A Phased Path to Adoption

A disciplined rollout minimizes risk while building institutional knowledge:

Phase Duration Activities
Pilot 0–3 months Deploy in a single Azure region for non‑latency‑sensitive workloads; run the full PoC checklist; benchmark compression, performance, and costs.
Controlled production 3–9 months Migrate low‑risk production workloads; enable on‑prem‑to‑Azure replication for DR; automate routine snapshots and provisioning; validate runbooks.
Scale and optimize 9–18 months Expand to additional regions or clouds; tune FinOps policies; integrate SDS lifecycle into broader governance frameworks.

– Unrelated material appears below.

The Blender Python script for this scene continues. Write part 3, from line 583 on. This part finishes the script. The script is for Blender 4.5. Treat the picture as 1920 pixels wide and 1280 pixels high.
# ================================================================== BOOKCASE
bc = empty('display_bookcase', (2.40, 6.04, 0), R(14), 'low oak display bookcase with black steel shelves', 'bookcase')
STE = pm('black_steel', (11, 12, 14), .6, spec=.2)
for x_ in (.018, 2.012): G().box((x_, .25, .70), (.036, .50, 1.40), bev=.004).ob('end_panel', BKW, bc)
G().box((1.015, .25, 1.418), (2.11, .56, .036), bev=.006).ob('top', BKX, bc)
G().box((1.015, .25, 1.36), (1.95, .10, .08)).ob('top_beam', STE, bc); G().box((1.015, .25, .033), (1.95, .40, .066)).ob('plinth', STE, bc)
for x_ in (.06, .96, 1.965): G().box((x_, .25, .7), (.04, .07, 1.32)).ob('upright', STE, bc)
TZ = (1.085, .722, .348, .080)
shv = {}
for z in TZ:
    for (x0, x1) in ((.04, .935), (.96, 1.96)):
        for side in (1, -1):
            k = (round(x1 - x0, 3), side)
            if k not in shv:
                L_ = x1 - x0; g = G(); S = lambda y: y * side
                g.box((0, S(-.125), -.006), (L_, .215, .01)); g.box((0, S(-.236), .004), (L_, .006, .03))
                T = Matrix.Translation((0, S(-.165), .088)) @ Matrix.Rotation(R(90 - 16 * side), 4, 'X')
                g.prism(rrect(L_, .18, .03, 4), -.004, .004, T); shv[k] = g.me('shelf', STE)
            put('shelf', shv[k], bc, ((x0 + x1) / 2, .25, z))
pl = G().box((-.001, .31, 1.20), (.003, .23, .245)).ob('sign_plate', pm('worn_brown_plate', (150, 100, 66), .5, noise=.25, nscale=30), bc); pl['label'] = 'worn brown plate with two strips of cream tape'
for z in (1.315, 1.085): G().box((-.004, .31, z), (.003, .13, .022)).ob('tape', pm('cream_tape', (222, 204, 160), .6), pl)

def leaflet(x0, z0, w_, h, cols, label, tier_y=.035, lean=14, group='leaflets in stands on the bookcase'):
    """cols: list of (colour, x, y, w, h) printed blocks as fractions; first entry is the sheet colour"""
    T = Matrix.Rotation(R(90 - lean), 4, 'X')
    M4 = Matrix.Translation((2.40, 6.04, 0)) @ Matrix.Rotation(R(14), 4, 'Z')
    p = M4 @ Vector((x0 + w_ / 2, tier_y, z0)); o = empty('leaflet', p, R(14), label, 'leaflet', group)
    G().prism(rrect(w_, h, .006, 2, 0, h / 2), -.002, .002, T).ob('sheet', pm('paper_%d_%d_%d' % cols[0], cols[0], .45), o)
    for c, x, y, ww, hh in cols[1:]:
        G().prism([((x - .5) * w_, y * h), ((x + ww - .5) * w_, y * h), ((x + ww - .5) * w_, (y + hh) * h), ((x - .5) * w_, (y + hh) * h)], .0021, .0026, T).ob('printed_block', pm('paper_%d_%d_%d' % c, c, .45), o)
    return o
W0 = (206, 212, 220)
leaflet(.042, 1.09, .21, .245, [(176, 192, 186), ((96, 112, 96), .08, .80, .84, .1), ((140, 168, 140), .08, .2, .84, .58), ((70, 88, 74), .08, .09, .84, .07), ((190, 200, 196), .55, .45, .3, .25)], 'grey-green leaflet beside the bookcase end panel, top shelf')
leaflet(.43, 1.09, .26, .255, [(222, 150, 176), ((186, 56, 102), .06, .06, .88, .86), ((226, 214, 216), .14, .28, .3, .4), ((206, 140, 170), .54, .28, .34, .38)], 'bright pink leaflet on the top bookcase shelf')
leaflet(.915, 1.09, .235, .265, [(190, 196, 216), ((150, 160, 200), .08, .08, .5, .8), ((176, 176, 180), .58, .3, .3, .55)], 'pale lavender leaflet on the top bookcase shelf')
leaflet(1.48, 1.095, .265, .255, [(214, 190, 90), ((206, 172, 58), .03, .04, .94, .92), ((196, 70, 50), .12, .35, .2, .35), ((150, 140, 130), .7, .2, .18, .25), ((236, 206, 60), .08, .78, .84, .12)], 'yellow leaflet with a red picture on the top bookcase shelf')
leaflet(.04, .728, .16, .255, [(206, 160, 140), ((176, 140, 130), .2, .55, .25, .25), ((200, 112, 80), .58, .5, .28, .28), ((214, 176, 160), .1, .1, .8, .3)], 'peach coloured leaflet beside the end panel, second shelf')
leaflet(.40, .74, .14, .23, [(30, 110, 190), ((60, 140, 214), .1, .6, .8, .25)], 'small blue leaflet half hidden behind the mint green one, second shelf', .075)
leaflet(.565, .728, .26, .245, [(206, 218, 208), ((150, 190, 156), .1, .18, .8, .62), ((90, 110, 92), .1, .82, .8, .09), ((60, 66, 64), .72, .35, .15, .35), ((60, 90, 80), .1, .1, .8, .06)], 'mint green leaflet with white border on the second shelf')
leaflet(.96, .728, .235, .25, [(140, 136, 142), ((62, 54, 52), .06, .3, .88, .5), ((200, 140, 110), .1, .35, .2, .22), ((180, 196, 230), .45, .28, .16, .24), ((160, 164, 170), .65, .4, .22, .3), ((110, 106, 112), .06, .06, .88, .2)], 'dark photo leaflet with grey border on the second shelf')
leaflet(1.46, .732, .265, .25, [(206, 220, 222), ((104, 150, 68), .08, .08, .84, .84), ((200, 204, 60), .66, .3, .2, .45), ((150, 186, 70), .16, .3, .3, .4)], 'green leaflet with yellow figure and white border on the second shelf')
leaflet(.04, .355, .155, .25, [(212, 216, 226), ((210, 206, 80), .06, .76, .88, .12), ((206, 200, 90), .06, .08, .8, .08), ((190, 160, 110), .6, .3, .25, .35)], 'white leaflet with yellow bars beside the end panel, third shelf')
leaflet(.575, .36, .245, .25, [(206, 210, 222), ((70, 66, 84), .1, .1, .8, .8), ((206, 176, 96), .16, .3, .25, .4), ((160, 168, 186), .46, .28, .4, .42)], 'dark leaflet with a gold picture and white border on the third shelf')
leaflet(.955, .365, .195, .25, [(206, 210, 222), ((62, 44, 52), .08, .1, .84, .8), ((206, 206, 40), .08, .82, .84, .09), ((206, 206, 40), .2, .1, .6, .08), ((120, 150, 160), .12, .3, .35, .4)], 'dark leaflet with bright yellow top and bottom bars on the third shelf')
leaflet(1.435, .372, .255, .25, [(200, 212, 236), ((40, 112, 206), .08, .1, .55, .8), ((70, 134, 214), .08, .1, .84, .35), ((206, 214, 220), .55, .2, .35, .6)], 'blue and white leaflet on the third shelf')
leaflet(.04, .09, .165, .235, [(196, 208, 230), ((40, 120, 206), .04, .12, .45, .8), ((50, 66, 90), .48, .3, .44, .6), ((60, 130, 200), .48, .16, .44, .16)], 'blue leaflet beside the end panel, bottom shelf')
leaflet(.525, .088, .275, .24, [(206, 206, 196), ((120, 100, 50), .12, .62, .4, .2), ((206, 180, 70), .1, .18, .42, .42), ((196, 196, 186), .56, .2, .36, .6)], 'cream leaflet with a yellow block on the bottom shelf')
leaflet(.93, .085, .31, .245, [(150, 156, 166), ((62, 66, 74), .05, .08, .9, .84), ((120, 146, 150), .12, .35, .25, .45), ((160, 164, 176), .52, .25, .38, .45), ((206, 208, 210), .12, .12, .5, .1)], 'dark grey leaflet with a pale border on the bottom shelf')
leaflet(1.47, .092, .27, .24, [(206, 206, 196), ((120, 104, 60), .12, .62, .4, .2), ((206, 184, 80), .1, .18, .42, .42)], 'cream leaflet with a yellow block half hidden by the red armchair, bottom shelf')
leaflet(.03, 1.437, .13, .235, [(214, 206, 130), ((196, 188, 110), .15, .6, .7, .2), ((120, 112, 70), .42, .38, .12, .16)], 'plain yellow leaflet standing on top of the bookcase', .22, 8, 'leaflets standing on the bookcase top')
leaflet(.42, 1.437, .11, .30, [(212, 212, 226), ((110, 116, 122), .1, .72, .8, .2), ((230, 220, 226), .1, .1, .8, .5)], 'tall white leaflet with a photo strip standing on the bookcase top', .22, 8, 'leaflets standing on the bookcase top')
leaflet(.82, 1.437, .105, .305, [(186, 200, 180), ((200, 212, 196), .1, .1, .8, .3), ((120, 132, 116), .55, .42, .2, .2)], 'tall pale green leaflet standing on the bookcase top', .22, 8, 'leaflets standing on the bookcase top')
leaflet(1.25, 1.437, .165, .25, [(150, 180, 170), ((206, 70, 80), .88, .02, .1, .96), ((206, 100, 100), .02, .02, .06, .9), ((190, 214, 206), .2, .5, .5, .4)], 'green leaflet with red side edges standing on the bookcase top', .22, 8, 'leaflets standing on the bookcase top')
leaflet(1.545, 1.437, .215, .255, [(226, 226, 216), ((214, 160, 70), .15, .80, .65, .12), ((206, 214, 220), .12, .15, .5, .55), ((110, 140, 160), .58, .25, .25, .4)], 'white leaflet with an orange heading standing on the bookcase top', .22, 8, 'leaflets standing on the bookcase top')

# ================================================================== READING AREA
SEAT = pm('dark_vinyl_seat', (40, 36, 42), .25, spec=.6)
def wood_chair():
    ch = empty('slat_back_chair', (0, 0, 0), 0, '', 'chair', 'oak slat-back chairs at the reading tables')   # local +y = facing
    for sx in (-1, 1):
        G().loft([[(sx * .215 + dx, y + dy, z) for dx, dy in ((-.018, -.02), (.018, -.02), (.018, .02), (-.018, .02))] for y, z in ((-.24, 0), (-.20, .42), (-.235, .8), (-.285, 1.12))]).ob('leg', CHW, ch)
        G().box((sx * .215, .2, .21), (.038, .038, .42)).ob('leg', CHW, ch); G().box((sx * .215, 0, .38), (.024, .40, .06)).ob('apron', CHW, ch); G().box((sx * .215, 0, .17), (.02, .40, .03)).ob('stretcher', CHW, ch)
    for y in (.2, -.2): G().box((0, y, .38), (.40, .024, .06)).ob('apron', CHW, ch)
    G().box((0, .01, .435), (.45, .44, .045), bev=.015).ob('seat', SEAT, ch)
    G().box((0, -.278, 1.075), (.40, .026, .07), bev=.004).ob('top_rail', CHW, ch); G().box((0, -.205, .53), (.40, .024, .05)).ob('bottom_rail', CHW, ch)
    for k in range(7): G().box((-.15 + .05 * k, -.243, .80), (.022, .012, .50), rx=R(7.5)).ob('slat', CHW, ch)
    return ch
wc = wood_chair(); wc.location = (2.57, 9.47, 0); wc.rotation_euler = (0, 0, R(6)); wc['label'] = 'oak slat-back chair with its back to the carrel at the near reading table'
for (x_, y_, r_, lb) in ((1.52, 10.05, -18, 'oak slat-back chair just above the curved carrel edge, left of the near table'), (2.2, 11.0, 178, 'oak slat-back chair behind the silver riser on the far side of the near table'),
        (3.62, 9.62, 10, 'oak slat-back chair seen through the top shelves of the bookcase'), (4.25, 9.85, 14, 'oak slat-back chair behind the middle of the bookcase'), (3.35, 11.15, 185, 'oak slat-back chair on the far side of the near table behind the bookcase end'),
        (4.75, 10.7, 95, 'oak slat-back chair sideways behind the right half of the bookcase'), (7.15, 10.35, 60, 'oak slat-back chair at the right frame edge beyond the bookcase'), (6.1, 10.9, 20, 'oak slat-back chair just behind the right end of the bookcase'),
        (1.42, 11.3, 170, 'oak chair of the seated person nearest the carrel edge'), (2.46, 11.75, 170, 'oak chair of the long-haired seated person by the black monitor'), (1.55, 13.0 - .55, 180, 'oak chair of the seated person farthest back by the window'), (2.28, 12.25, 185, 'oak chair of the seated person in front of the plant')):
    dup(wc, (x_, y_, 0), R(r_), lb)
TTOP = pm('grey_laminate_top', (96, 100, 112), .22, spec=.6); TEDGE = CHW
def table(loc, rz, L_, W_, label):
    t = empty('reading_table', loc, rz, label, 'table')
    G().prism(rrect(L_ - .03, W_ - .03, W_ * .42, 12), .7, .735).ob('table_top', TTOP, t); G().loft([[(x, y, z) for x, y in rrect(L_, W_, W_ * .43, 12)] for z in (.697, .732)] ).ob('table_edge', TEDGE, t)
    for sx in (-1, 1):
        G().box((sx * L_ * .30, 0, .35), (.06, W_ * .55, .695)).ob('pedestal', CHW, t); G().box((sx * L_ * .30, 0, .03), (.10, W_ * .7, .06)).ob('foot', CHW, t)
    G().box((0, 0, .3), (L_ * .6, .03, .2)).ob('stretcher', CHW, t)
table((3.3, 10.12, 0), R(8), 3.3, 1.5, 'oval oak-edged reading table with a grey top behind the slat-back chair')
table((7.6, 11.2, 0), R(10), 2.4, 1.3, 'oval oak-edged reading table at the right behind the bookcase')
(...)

The Bottom Line for Windows‑centric Shops

For Microsoft‑first organizations, Hitachi’s Azure Marketplace entry is more than a procurement convenience—it’s a signal that enterprise block storage features are now a native‑feeling part of the Azure experience. The promise of a single control plane spanning on‑prem VSP arrays and Azure‑hosted SDS volumes can simplify hybrid architectures and reduce the time engineers spend context‑switching between management tools. But the path from promise to production is paved with rigorous testing. Teams that invest in a thorough proof‑of‑concept—one that measures real compression ratios, benchmarks I/O under load, and models every direct and indirect cost—stand to gain a resilient, cost‑effective hybrid fabric. Those that skip the homework risk surprise bills, missed availability targets, and a muddled support chain. With VSP One SDS now available in Azure, the practical next step is a tightly scoped PoC that translates vendor claims into your own data‑center realities.